Last April 2011, while I was recovering from organising Mix-IT, I kept coming back to the proposal to be an ALE2011 organiser.
While 40 people had already committed, I posted a yes, telling myself, I would only spend a few minutes per week. However, like all the main organisers, I spent a few dozen nights working and collaborating through these Internet tools. I loved it!
By committing to this event, I wanted to:
- get back into the international scene
- find practical tips and knowledge related to my professional context
- organise an international event from home
- find links from the Agile Lean European community to my local on
Culture in question
Regarding my professional activity, I don’t think I could afford the pleasure of attending more than 3 conferences a year. So it was a surprise for me, to meet people who attend so many conferences per year. I’m not talking about writers, coaches who need to get this visibility, but developers, scrum masters, managers and product owners. There is a real culture gap, between Anglo-Germano-Scandinavian countries and mine. It seems so easy for them to get an agreement from their companies, to travel to an event and gather knowledge there. The language barrier is still there for French people and it dramatically breaks our capacity to exchange with the experts from the other countries. I hope we will survive this weakness, but after meeting all the brilliant representatives of Mediterranean countries in Berlin, I found that neither language nor the Catholic self-flagellation mindset is the main constraint. This culture debate will need to be discussed next year in order to understand what could be the levers to minimise these issues.
From the outside
Back home, I’m also understanding the power of flowing content mark with the ALE2011 hashtag. People with an average understanding of the agile/lean principles are astonished by the quality and the diversity of knowledge found in these tweets. One month before the Unconference, I was the first to say that we should cut the wi-fi expenditure to balance the budget and to prevent bankruptcy due to unpaid fees from the participants.
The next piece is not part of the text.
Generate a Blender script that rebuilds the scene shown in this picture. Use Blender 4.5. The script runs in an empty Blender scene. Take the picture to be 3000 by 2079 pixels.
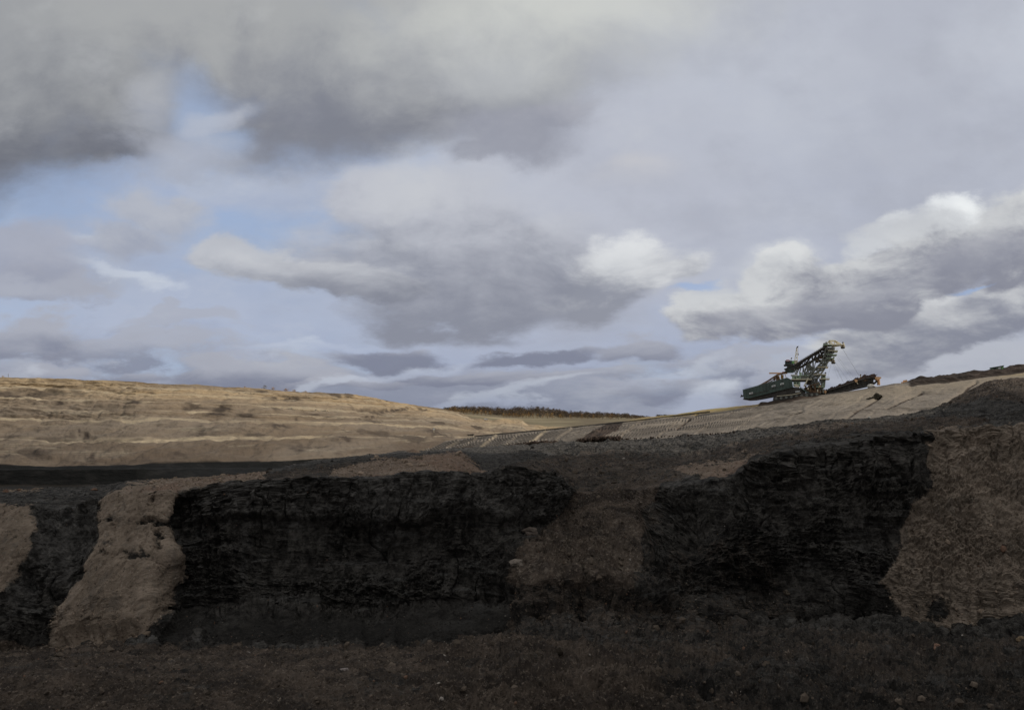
import bpy, math, random
import numpy as np
from mathutils import Vector, Matrix, Euler

# ------------------------------------------------------------------ camera
SC = bpy.context.scene
F = 2354.5                     # focal length in photograph pixels (3000 wide)
PITCH = math.atan(210.5 / F)
cam_d = bpy.data.cameras.new("camera")
cam = bpy.data.objects.new("camera", cam_d)
SC.collection.objects.link(cam)
cam_d.sensor_width = 36.0
cam_d.lens = 36.0 * F / 3000.0
cam_d.clip_start = 0.5
cam_d.clip_end = 20000
cam.location = (0, 0, 0)
cam.rotation_euler = (math.radians(90) + PITCH, 0, 0)
SC.camera = cam
SC.view_settings.view_transform = 'Standard'
SC.view_settings.look = 'None'
SC.view_settings.exposure = 0.0
SC.view_settings.gamma = 1.0
SC.view_settings.use_curve_mapping = False
SC.cycles.max_bounces = 4
SC.cycles.diffuse_bounces = 2
SC.cycles.transparent_max_bounces = 6

SUN_AZ, SUN_EL = math.radians(86), math.radians(29)   # azimuth clockwise from the view direction
SUN_DIR = Vector((math.sin(SUN_AZ) * math.cos(SUN_EL), math.cos(SUN_AZ) * math.cos(SUN_EL), math.sin(SUN_EL)))


def ray(px, row):
    """direction through a photograph pixel, scaled so that world y = 1"""
    px = np.asarray(px, float); row = np.asarray(row, float)
    u = (px - 1500.0) / F; v = (1039.5 - row) / F
    y = math.cos(PITCH) - v * math.sin(PITCH)
    z = math.sin(PITCH) + v * math.cos(PITCH)
    return u / y, z / y


def P(px, row, Y):
    u, v = ray(px, row)
    return np.stack([u * Y, np.broadcast_to(np.asarray(Y, float), np.shape(u * Y)), v * Y], -1)


def unproject(p):
    x, y, z = p[..., 0], np.maximum(p[..., 1], 1.0), p[..., 2]
    c, s = math.cos(PITCH), math.sin(PITCH)
    fw = y * c + z * s; up = -y * s + z * c
    return 1500 + F * x / fw, 1039.5 - F * up / fw


# ------------------------------------------------------------------ world: blue sky behind broken cloud
def lin(c):
    return tuple(((v / 255.0) / 12.92 if v / 255.0 <= 0.04045 else ((v / 255.0 + 0.055) / 1.055) ** 2.4) for v in c)


class NT:
    def __init__(s, tree): s.t = tree; s.n = tree.nodes; s.l = tree.links
    def put(s, sock, v):
        if isinstance(v, bpy.types.NodeSocket): s.l.new(v, sock)
        else: sock.default_value = v
    def math(s, op, a, b=None, c=None, clamp=False):
        n = s.n.new('ShaderNodeMath'); n.operation = op; n.use_clamp = clamp
        s.put(n.inputs[0], a)
        if b is not None: s.put(n.inputs[1], b)
        if c is not None: s.put(n.inputs[2], c)
        return n.outputs[0]
    def vmath(s, op, a, b=None, sc=None):
        n = s.n.new('ShaderNodeVectorMath'); n.operation = op
        s.put(n.inputs[0], a)
        if b is not None: s.put(n.inputs[1], b)
        if sc is not None: s.put(n.inputs['Scale'], sc)
        return n.outputs['Value'] if op in ('LENGTH', 'DOT_PRODUCT', 'DISTANCE') else n.outputs[0]
    def rng(s, v, a, b, c=0.0, d=1.0, smooth=True):
        n = s.n.new('ShaderNodeMapRange'); n.interpolation_type = 'SMOOTHSTEP' if smooth else 'LINEAR'
        s.put(n.inputs['Value'], v); s.put(n.inputs['From Min'], a); s.put(n.inputs['From Max'], b)
        s.put(n.inputs['To Min'], c); s.put(n.inputs['To Max'], d)
        return n.outputs['Result']
    def mix(s, f, a, b, mode='MIX'):
        n = s.n.new('ShaderNodeMix'); n.data_type = 'RGBA'; n.blend_type = mode
        s.put(n.inputs[0], f)
        for i, v in ((6, a), (7, b)):
            if not isinstance(v, bpy.types.NodeSocket): v = tuple(v)[:3] + (1.0,)
            s.put(n.inputs[i], v)
        return n.outputs[2]
    def noise(s, vec, scale, detail=5.0, rough=0.55, dist=0.0, color=False):
        n = s.n.new('ShaderNodeTexNoise')
        s.put(n.inputs['Vector'], vec); n.inputs['Scale'].default_value = scale
        n.inputs['Detail'].default_value = detail; n.inputs['Roughness'].default_value = rough
        n.inputs['Distortion'].default_value = dist
        return n.outputs['Color' if color else 'Fac']
    def mapping(s, vec, loc=(0, 0, 0), rot=(0, 0, 0), scale=(1, 1, 1), kind='POINT'):
        n = s.n.new('ShaderNodeMapping'); n.vector_type = kind
        s.put(n.inputs['Vector'], vec)
        n.inputs['Location'].default_value = loc; n.inputs['Rotation'].default_value = rot; n.inputs['Scale'].default_value = scale
        return n.outputs[0]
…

Olaf found a much more affordable guerrilla wi-fi and thousand messages were brodcast. I should have agreed, I didn’t understand how much twitter used by a gathered group of hyped adults, could help others to enjoy the essence of the debates.
A learning curve to Berlin
While this thing was growing, I understood, step by step, all the ideas coming from the brainstorm in Madrid. To be frank, I really thought: why do these guys make things so complicated? In fact most of the ideas and concepts were already in practice by these visionaries, so only a small number of innovations had to be devised.
One tricky point was the participant subscription process, where a first preregistration step was intended to get people from every European country. Then the real registration process started. It worked because Marc spent hours checking and asking people to pay, but we understood this part was too complicated. By reserving 30 seats for the non-represented countries and having a straightforward registration process will make ALE2012 much easier.
To learn more, please have a look at the following concepts:
- sofa: a conference chaired by more than one person
- lightning talks: short talks where anybody can be an apprentice speaker
- open sessions: session proposed by anyone, where you go if you like
- dinner with strangers: having a restaurant meal with people you don’t know to find ideas.
Lastly, as Marcin was explaining in his post, the venue was located 500m from Checkpoint Charlie. This location really emphasised the European idea and it would not have been the same with the wall still there.
I'll talk later about the manager problem and I stil do not know where the hug come from.